The Romantic movement took on different characteristics throughout Europe.
In England, the poets Shelley and Keats sought beauty, Byron sought glory and adventure, Wordsworth tried to express a love of nature in a new simple language.
Landscape painting was explored by Constable, Palmer and others. The Middle Ages were revived as a source of artistic and architectural interest rather than something to fight against.
John William Maynard Turner found a radical and expressive technique with which to depict his view of the natural world.

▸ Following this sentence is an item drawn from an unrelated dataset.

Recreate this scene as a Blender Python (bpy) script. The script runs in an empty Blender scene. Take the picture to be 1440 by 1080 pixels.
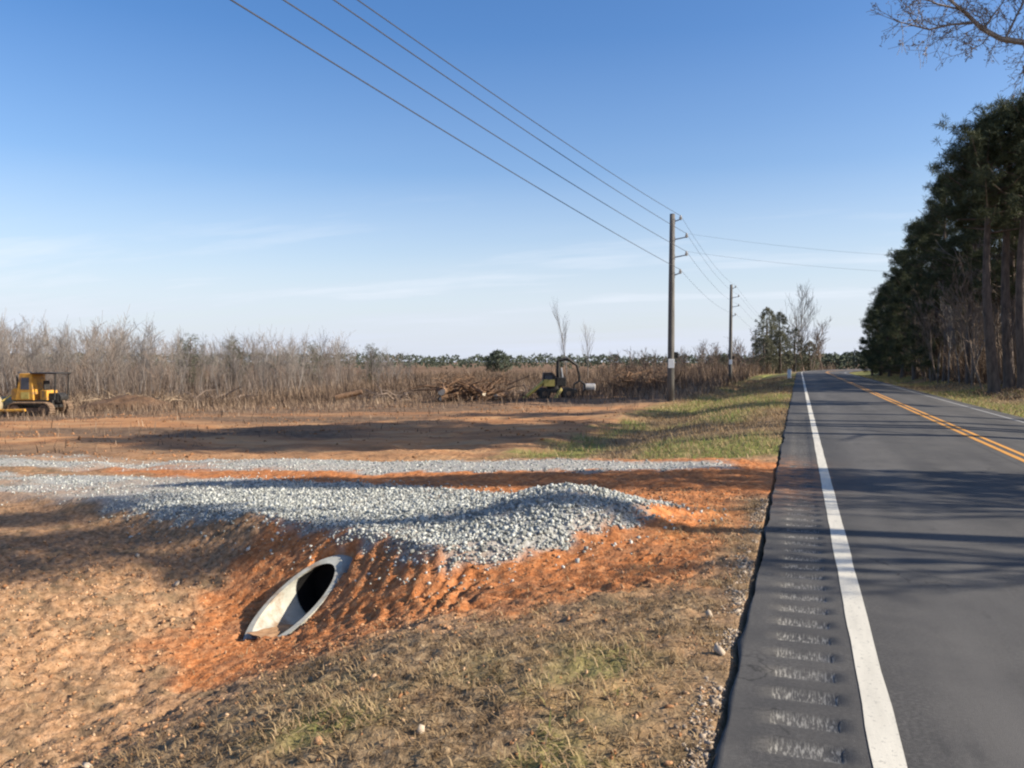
import bpy, math, random
import numpy as np
from mathutils import Vector

R = math.radians
rng = np.random.default_rng(7)
random.seed(7)
scene = bpy.context.scene
COL = scene.collection

# ------------------------------------------------------------------ camera frame helpers
CAM_H, YAW, PITCH, FPX = 1.65, R(19.1), R(1.62), 1165.0
CS, SN = math.cos(YAW), math.sin(YAW)

def at(px, d):
    """ground-plan point seen at photo column px, at distance d in front of the camera"""
    xc = (px - 720) / FPX * d
    return CS * xc - SN * d, SN * xc + CS * d

# ------------------------------------------------------------------ noise
def _hash(ix, iy, seed):
    h = (ix.astype(np.int64) * 374761393 + iy.astype(np.int64) * 668265263 + seed * 1442695041) & 0xffffffff
    h = ((h ^ (h >> 13)) * 1274126177) & 0xffffffff
    h = ((h ^ (h >> 15)) * 2246822519) & 0xffffffff
    return ((h ^ (h >> 16)) & 0xffffffff) / 4294967296.0

def vnoise(x, y, seed=0):
    x = np.asarray(x, float); y = np.asarray(y, float)
    ix = np.floor(x); iy = np.floor(y); fx = x - ix; fy = y - iy
    ux = fx * fx * (3 - 2 * fx); uy = fy * fy * (3 - 2 * fy)
    a = _hash(ix, iy, seed); b = _hash(ix + 1, iy, seed); c = _hash(ix, iy + 1, seed); d = _hash(ix + 1, iy + 1, seed)
    return (a * (1 - ux) + b * ux) * (1 - uy) + (c * (1 - ux) + d * ux) * uy

def fbm(x, y, seed=0, n=4):
    s = 0.0; a = .5; t = 0.0
    for k in range(n):
        s = s + a * vnoise(x * 2 ** k + 17 * k, y * 2 ** k - 9 * k, seed + k); t += a; a *= .5
    return s / t

def worley(x, y, seed=0):
    """distance to nearest cell point (clods)"""
    ix = np.floor(x); iy = np.floor(y); best = np.full(np.shape(x), 9.0)
    for dx in (-1, 0, 1):
        for dy in (-1, 0, 1):
            cx = ix + dx; cy = iy + dy
            px = cx + _hash(cx, cy, seed); py = cy + _hash(cx, cy, seed + 77)
            best = np.minimum(best, (px - x) ** 2 + (py - y) ** 2)
    return np.sqrt(best)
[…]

Sunrise Between Two Headlands (right) painted in 1826 is a fascinating approach to a landscape.
Other great artists associated with Romanticism include, Caspar David Friedrich, Francisco Goya, Sir Thomas Lawrence, Sir Edwin Landseer and William Blake.
In the United States , the Romantic movement was the Hudson River School of dramatic landscape painting.
Obvious successors of Romanticism include the Pre-Raphaelite movement and the Symbolists. But Impressionism, and through it almost all of 20th century art, is also firmly rooted in the Romantic tradition.